Task goal => Pictures excluded, return the lines below from the first through the line holding "COL = bpy.context.scene.collection".
:: Data section
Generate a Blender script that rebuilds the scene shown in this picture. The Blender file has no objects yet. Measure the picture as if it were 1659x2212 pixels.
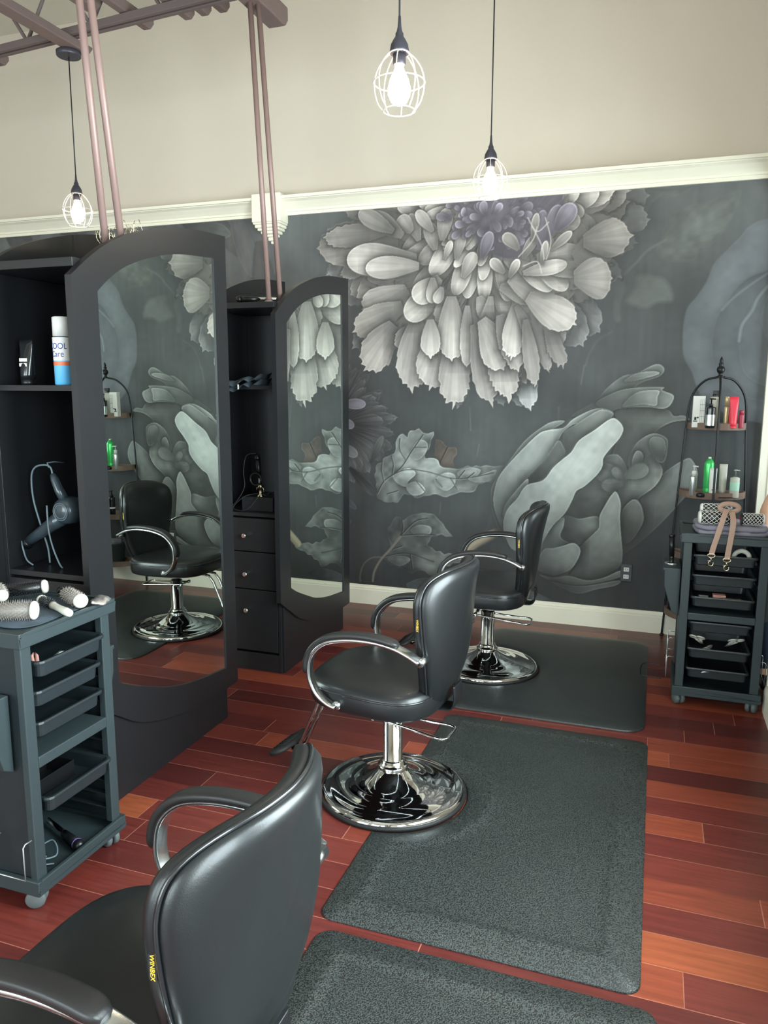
import bpy, bmesh, math, random
import numpy as np
from mathutils import Vector, Matrix
from math import sin, cos, pi, radians
random.seed(7)
COL = bpy.context.scene.collection

# ------------------------------------------------------------------ mesh helper
class MB:
    def __init__(s): s.v=[]; s.f=[]; s.sm=[]
    def add(s, vs, fs, smooth=False):
        o=len(s.v); s.v+= [tuple(p) for p in vs]
        for f in fs: s.f.append([i+o for i in f]); s.sm.append(smooth)
        return s
    def box(s, x0,y0,z0,x1,y1,z1, rot=None, piv=None):
        if x0>x1:x0,x1=x1,x0
        if y0>y1:y0,y1=y1,y0
        if z0>z1:z0,z1=z1,z0
        vs=[(x0,y0,z0),(x1,y0,z0),(x1,y1,z0),(x0,y1,z0),(x0,y0,z1),(x1,y0,z1),(x1,y1,z1),(x0,y1,z1)]
        if rot is not None:
            c=Vector(piv) if piv is not None else Vector(((x0+x1)/2,(y0+y1)/2,(z0+z1)/2))
            vs=[tuple(c+rot@(Vector(p)-c)) for p in vs]
        return s.add(vs,[(3,2,1,0),(4,5,6,7),(0,1,5,4),(1,2,6,5),(2,3,7,6),(3,0,4,7)])
    def rings(s, rings, closed=True, cap=True, smooth=True):
        n=len(rings[0]); vs=[p for r in rings for p in r]; fs=[]
        for i in range(len(rings)-1):
            for j in range(n if closed else n-1):
                a=i*n+j; b=i*n+(j+1)%n; fs.append((a,b,b+n,a+n))
        s.add(vs,fs,smooth)
        if cap and closed:
            o=len(s.v)-len(vs)
            s.f.append([o+j for j in range(n)][::-1]); s.sm.append(False)
            s.f.append([o+(len(rings)-1)*n+j for j in range(n)]); s.sm.append(False)
        return s
    def lathe(s, prof, c=(0,0,0), n=32, axis='z', cap=True, rot=None):
        R=[]
        for r,z in prof:
            ring=[]
            for k in range(n):
                a=2*pi*k/n
                p=Vector((r*cos(a), r*sin(a), z))
                if axis=='x': p=Vector((z,r*cos(a),r*sin(a)))
                if axis=='y': p=Vector((r*sin(a),z,r*cos(a)))
                if rot is not None: p=rot@p
                ring.append(tuple(p+Vector(c)))
            R.append(ring)
        return s.rings(R,True,cap)
    def cyl(s, a, b, r, r2=None, n=16, cap=True):
        return s.tube([a,b], [r, r if r2 is None else r2], n, cap)
    def tube(s, path, r, n=8, cap=True, closed=False, flat=None, up=None):
        # flat=(w,h): elliptical/rect section ; up: reference normal
        P=[Vector(p) for p in path]; m=len(P); R=[]
        rr=r if isinstance(r,(list,tuple)) else [r]*m
        prev=None
        for i in range(m):
            if closed: t=(P[(i+1)%m]-P[i-1])
            else: t=P[min(i+1,m-1)]-P[max(i-1,0)]
            t.normalize()
            if up is not None: u=Vector(up)
            elif prev is None: u=Vector((0,0,1)) if abs(t.z)<.9 else Vector((1,0,0))
            else: u=prev
            u=(u-t*u.dot(t)); u.normalize(); prev=u
            w=t.cross(u)
            ring=[]
            for k in range(n):
                a=2*pi*k/n
                if flat:
                    e=.45
                    ca,sa=cos(a),sin(a)
                    q=u*(flat[0]*math.copysign(abs(ca)**e,ca))+w*(flat[1]*math.copysign(abs(sa)**e,sa))
                    q=q*rr[i]
                else: q=(u*cos(a)+w*sin(a))*rr[i]
                ring.append(tuple(P[i]+q))
            R.append(ring)
        if closed:
            R.append(R[0]); return s.rings(R,True,False)
        return s.rings(R,True,cap)
    def prism(s, poly, axis, a, b, smooth=False):
        # poly of 2D pts ; axis 'x': (y,z), 'y': (x,z), 'z': (x,y)
        def mk(p,t):
            return {'x':(t,p[0],p[1]),'y':(p[0],t,p[1]),'z':(p[0],p[1],t)}[axis]
        n=len(poly); vs=[mk(p,a) for p in poly]+[mk(p,b) for p in poly]
        o=len(s.v); s.v+=vs
        for j in range(n):
            s.f.append([o+j,o+(j+1)%n,o+n+(j+1)%n,o+n+j]); s.sm.append(smooth)
        s.f.append([o+j for j in range(n)][::-1]); s.sm.append(False)
        s.f.append([o+n+j for j in range(n)]); s.sm.append(False)
        return s
    def strip(s, A, B, a, b, axis='x'):
        # wall between two polylines (2D) extruded a..b: a ring-less frame band
        n=len(A)
        def mk(p,t): return {'x':(t,p[0],p[1]),'y':(p[0],t,p[1]),'z':(p[0],p[1],t)}[axis]
        o=len(s.v)
        for t in (a,b):
            s.v+=[mk(p,t) for p in A]; s.v+=[mk(p,t) for p in B]
        for j in range(n-1):
            for q in ([j,j+1,n+j+1,n+j],[2*n+j,3*n+j,3*n+j+1,2*n+j+1],[j,2*n+j,2*n+j+1,j+1],[n+j,n+j+1,3*n+j+1,3*n+j]):
                s.f.append([o+i for i in q]); s.sm.append(False)
        for q in ([0,n,3*n,2*n],[n-1,3*n-1,4*n-1,2*n-1]):
            s.f.append([o+i for i in q]); s.sm.append(False)
        return s
    def xf(s, M, start=0):
        s.v[start:]=[tuple(M@Vector(p)) for p in s.v[start:]]; return s
    def build(s, name, mat, parent=None, label=None, bevel=0, seg=2, loc=None, subsurf=0, smooth=None):
        me=bpy.data.meshes.new(name); me.from_pydata(s.v,[],s.f); me.update()
        bm=bmesh.new(); bm.from_mesh(me); bmesh.ops.remove_doubles(bm,verts=bm.verts,dist=1e-6)
        bmesh.ops.recalc_face_normals(bm,faces=bm.faces); bm.to_mesh(me); bm.free()
        # smoothness: by flags when the face count is unchanged, else angle based
        if len(me.polygons)==len(s.sm):
            for p,f in zip(me.polygons,s.sm): p.use_smooth=f if smooth is None else smooth
        else:
            for p in me.polygons: p.use_smooth=(any(s.sm) if smooth is None else smooth)
        me.materials.append(mat)
        o=bpy.data.objects.new(name,me); COL.objects.link(o)
        if parent is not None: o.parent=parent
        if label: o['label']=label
        if loc is not None: o.location=loc
        if bevel:
            m=o.modifiers.new('bevel','BEVEL'); m.width=bevel; m.segments=seg; m.limit_method='ANGLE'; m.angle_limit=radians(50)
            m.harden_normals=False
        if subsurf:
            m=o.modifiers.new('sub','SUBSURF'); m.levels=subsurf; m.render_levels=subsurf
        return o

def tag(o,label,cat,group=None,kind=None):
    o['label']=label; o['category']=cat
    if group: o['group']=group
    if kind: o['kind']=kind
    return o
def struct(o): o['kind']='structure'; return o
def thing(name,label,cat,loc=(0,0,0),rz=0,group=None):
    o=bpy.data.objects.new(name,None); COL.objects.link(o); o.empty_display_size=.05
    o.location=loc; o.rotation_euler=(0,0,rz)
    return tag(o,label,cat,group)
def dup(o,parent=None,label=None,loc=None,rz=None,group=None):
    c=o.copy(); COL.objects.link(c)
    if parent is not None: c.parent=parent
    if label: c['label']=label
    if group: c['group']=group
    if loc is not None: c.location=loc
    if rz is not None: c.rotation_euler=(0,0,rz)
    for ch in [x for x in bpy.data.objects if x.parent==o]: dup(ch,c)
    return c
def cr(P, k=6, closed=False):
    # Catmull-Rom through points (any dimension)
    P=[tuple(p) for p in P]; n=len(P); out=[]
    rng=range(n) if closed else range(n-1)
    for i in rng:
        p0=P[(i-1)%n] if closed or i>0 else P[0]
        p1=P[i]; p2=P[(i+1)%n]; p3=P[(i+2)%n] if closed or i+2<n else P[-1]
        for j in range(k):
            t=j/k
            out.append(tuple(.5*((2*b)+(c-a)*t+(2*a-5*b+4*c-d)*t*t+(3*b-a-3*c+d)*t**3) for a,b,c,d in zip(p0,p1,p2,p3)))
    if not closed: out.append(P[-1])
    return out
def text_part(body,size,mat,parent,loc,rot,name='lettering',extrude=.0004,sx=1):
    c=bpy.data.curves.new(name,'FONT'); c.body=body; c.size=size; c.extrude=extrude; c.align_x='CENTER'; c.align_y='CENTER'
    t=bpy.data.objects.new(name,c); COL.objects.link(t)
    dg=bpy.context.evaluated_depsgraph_get(); me=bpy.data.meshes.new_from_object(t.evaluated_get(dg))
    bpy.data.objects.remove(t); me.materials.clear(); me.materials.append(mat)
    o=bpy.data.objects.new(name,me); COL.objects.link(o); o.parent=parent; o.location=loc; o.rotation_euler=rot; o.scale=(sx,1,1)
    return o

# ------------------------------------------------------------------ materials
def lin(c):
    return tuple(((x/255)/12.92 if x/255<=.04045 else ((x/255+.055)/1.055)**2.4) for x in c)
def mat(name,rgb,rough=.5,metal=0,bump=0,scale=200,spec=.5,coat=0,var=0,vscale=8,emit=0,trans=0,ior=1.45,alpha=1,detail=3):
    m=bpy.data.materials.new(name); m.use_nodes=True; nt=m.node_tree; b=nt.nodes['Principled BSDF']
    c=lin(rgb)+(1,)
    b.inputs['Base Color'].default_value=c; b.inputs['Roughness'].default_value=rough; b.inputs['Metallic'].default_value=metal
    b.inputs['Specular IOR Level'].default_value=spec; b.inputs['Coat Weight'].default_value=coat; b.inputs['Coat Roughness'].default_value=.15
    b.inputs['Transmission Weight'].default_value=trans; b.inputs['IOR'].default_value=ior; b.inputs['Alpha'].default_value=alpha
    if emit:
        b.inputs['Emission Color'].default_value=c; b.inputs['Emission Strength'].default_value=emit
    tc=nt.nodes.new('ShaderNodeTexCoord')
    if bump:
        n=nt.nodes.new('ShaderNodeTexNoise'); n.inputs['Scale'].default_value=scale; n.inputs['Detail'].default_value=detail
        nt.links.new(tc.outputs['Object'],n.inputs['Vector'])
        bp=nt.nodes.new('ShaderNodeBump'); bp.inputs['Strength'].default_value=bump; bp.inputs['Distance'].default_value=.002
        nt.links.new(n.outputs['Fac'],bp.inputs['Height']); nt.links.new(bp.outputs['Normal'],b.inputs['Normal'])
    n=nt.nodes.new('ShaderNodeTexNoise'); n.inputs['Scale'].default_value=vscale; n.inputs['Detail'].default_value=4
    nt.links.new(tc.outputs['Object'],n.inputs['Vector'])
    r=nt.nodes.new('ShaderNodeMapRange'); v=var if var else .02
    r.inputs['To Min'].default_value=1-v; r.inputs['To Max'].default_value=1+v
    nt.links.new(n.outputs['Fac'],r.inputs['Value'])
    mx=nt.nodes.new('ShaderNodeVectorMath'); mx.operation='SCALE'; mx.inputs[0].default_value=c[:3]
    nt.links.new(r.outputs[0],mx.inputs['Scale']); nt.links.new(mx.outputs[0],b.inputs['Base Color'])
    return m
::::
Answer for the task =>
Generate a Blender script that rebuilds the scene shown in this picture. The Blender file has no objects yet. Measure the picture as if it were 1659x2212 pixels.
import bpy, bmesh, math, random
import numpy as np
from mathutils import Vector, Matrix
from math import sin, cos, pi, radians
random.seed(7)
COL = bpy.context.scene.collection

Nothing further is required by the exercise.